# [To be done]
Print the lines of the listing below verbatim from its first line through the line bearing "scene.view_settings.exposure=0". Any pictures are to be omitted.

- - - -

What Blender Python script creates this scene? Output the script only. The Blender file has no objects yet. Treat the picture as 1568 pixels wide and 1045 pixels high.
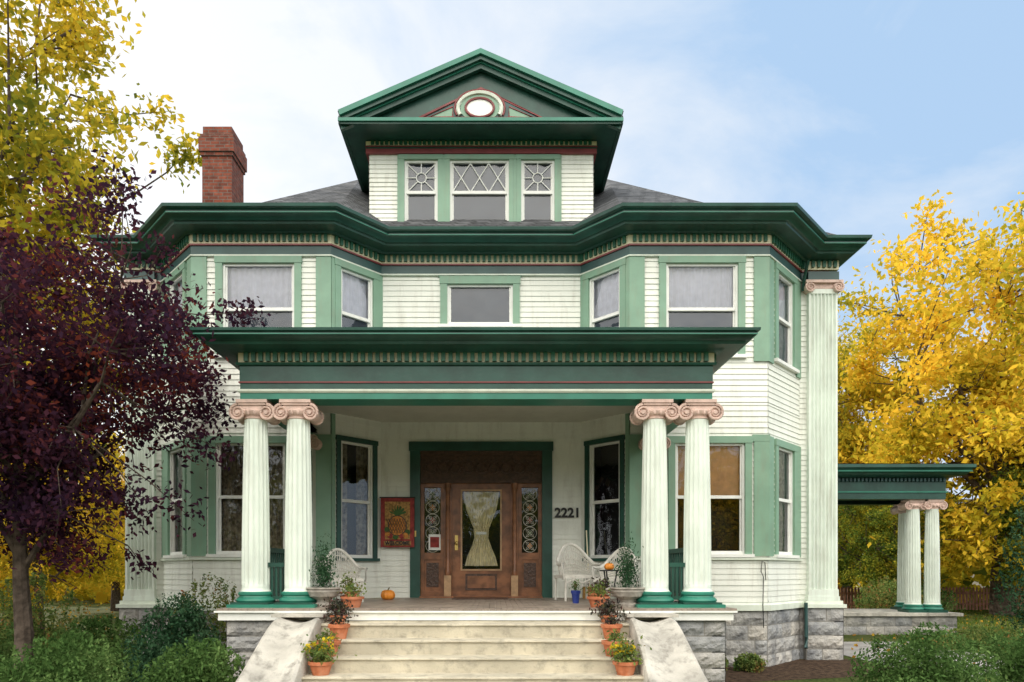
import bpy, math, random
import numpy as np
from mathutils import Vector, Matrix
R=random.Random(7)
scene=bpy.context.scene
scene.view_settings.view_transform='Standard'
scene.view_settings.look='None'
scene.view_settings.exposure=0

# ------------------------------------------------------------------ materials
def newmat(name):
    m=bpy.data.materials.new(name); m.use_nodes=True
    nt=m.node_tree; b=nt.nodes['Principled BSDF']
    return m,nt,b
def noise_col(nt,c1,c2,scale,detail=6,lo=.35,hi=.65,coord='Object',vec=None):
    tc=nt.nodes.new('ShaderNodeTexCoord'); n=nt.nodes.new('ShaderNodeTexNoise')
    n.inputs['Scale'].default_value=scale; n.inputs['Detail'].default_value=detail
    nt.links.new(vec if vec else tc.outputs[coord],n.inputs['Vector'])
    r=nt.nodes.new('ShaderNodeValToRGB')
    r.color_ramp.elements[0].position=lo; r.color_ramp.elements[0].color=(*c1,1)
    r.color_ramp.elements[1].position=hi; r.color_ramp.elements[1].color=(*c2,1)
    nt.links.new(n.outputs['Fac'],r.inputs['Fac'])
    return r,n
def mat(name,c,rough=.5,var=.12,scale=3,bump=.0,bscale=40,spec=.5,metal=0,dirt=0,dcol=(.25,.2,.14),streak=1):
    m,nt,b=newmat(name)
    c2=tuple(min(1,x*(1+var)) for x in c); c1=tuple(x*(1-var) for x in c)
    r,n=noise_col(nt,c1,c2,scale)
    outc=r.outputs['Color']
    if dirt>0:
        tc=nt.nodes.new('ShaderNodeTexCoord'); mp=nt.nodes.new('ShaderNodeMapping'); mp.inputs['Scale'].default_value=(7,7,7/streak)
        nt.links.new(tc.outputs['Object'],mp.inputs['Vector'])
        nd=nt.nodes.new('ShaderNodeTexNoise'); nd.inputs['Scale'].default_value=1; nd.inputs['Detail'].default_value=9; nd.inputs['Roughness'].default_value=.65
        nt.links.new(mp.outputs[0],nd.inputs['Vector'])
        rd=nt.nodes.new('ShaderNodeValToRGB'); rd.color_ramp.elements[0].position=.5; rd.color_ramp.elements[0].color=(0,0,0,1); rd.color_ramp.elements[1].position=.75; rd.color_ramp.elements[1].color=(dirt,)*3+(1,)
        nt.links.new(nd.outputs['Fac'],rd.inputs['Fac'])
        mx=nt.nodes.new('ShaderNodeMix'); mx.data_type='RGBA'; nt.links.new(rd.outputs['Color'],mx.inputs['Factor']); nt.links.new(outc,mx.inputs[6]); mx.inputs[7].default_value=(*dcol,1)
        outc=mx.outputs[2]
    nt.links.new(outc,b.inputs['Base Color'])
    b.inputs['Roughness'].default_value=rough
    b.inputs['Specular IOR Level'].default_value=spec
    b.inputs['Metallic'].default_value=metal
    if bump>0:
        tc=nt.nodes.new('ShaderNodeTexCoord'); n2=nt.nodes.new('ShaderNodeTexNoise'); n2.inputs['Scale'].default_value=bscale
        n2.inputs['Detail'].default_value=5
        nt.links.new(tc.outputs['Object'],n2.inputs['Vector'])
        bp=nt.nodes.new('ShaderNodeBump'); bp.inputs['Strength'].default_value=bump; bp.inputs['Distance'].default_value=.02
        nt.links.new(n2.outputs['Fac'],bp.inputs['Height']); nt.links.new(bp.outputs['Normal'],b.inputs['Normal'])
    return m
M={}
M['siding']=mat('white_siding_paint',(.79,.81,.74),.45,.05,1.3,.12,25,dirt=.3,streak=6)
M['white']=mat('white_trim_paint',(.83,.84,.80),.4,.04,2,dirt=.2)
M['col']=mat('column_paint',(.72,.79,.71),.45,.06,2.5,.1,20,dirt=.35,streak=8)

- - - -

# [Solution for this exercise]
What Blender Python script creates this scene? Output the script only. The Blender file has no objects yet. Treat the picture as 1568 pixels wide and 1045 pixels high.
import bpy, math, random
import numpy as np
from mathutils import Vector, Matrix
R=random.Random(7)
scene=bpy.context.scene
scene.view_settings.view_transform='Standard'
scene.view_settings.look='None'
scene.view_settings.exposure=0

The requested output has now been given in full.